Cisilion diversifies from roots with innovation centre launch
Cisco Gold partner opens satellite office in the City's tallest skyscraper
Cisco Gold partner Cisilion has ploughed £250,000 into an innovation centre designed to spearhead its transformation into a wider datacentre provider.
The VAR grew sales 50 per cent to £23.7m last year and is aiming to hit £50m turnover by 2014 as it diversifies from its roots as a Cisco unified comms specialist.
The facility, which is based in Cisilion's new satellite office in Heron Tower in the City, enables it to showcase VDI, branch-office-in-a-box and bring-your-own-device solutions based on Cisco, VMware and NetApp's Flexpod infrastructure.
The centre draws on £250,000 of equipment and took two man years to design and build.
Rob Quickenden, pre-sales manager at Cisilion, said: "Many companies have demonstration suites where you do a demo and run a script. What we have created is an immersive environment that allows us to recreate a customer environment so they can see those challenges and how we would address them."
The Heron Tower office runs off Cisco, NetApp, VMware and Riverbed equipment based at Cisilion's head office in Leatherhead and can be used to simulate a remote working environment for clients.

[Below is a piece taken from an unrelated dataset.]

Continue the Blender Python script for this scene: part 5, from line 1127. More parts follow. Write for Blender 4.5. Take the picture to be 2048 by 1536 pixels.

"It is about using what we sell," said Quickenden.
Since it was unveiled on 26 January, 150 customers have visited the centre, which Cisilion is also encouraging its vendors to use.
Setting up a City pad also enables Cisilion to get closer to its banking and finance clients.
To support its diversification, the VAR is working towards gaining Enterprise partner status with VMware, Gold status with NetApp and Gold UC status with Microsoft.
"This is about being a solution provider rather than a product provider, which is perhaps how we may have been seen in the past," said Quickenden.
Jason Clark, chief executive of NetApp Star partner Proact UK, said: "If you look at the vendors in the Flexpod road map they are obviously moving together quite quickly so I am not surprised to see a Cisco Gold partner moving into the datacentre piece. It is the right thing to do, but unfortunately lots are doing pure infrastructure, and no-one is dominating it from a services perspective."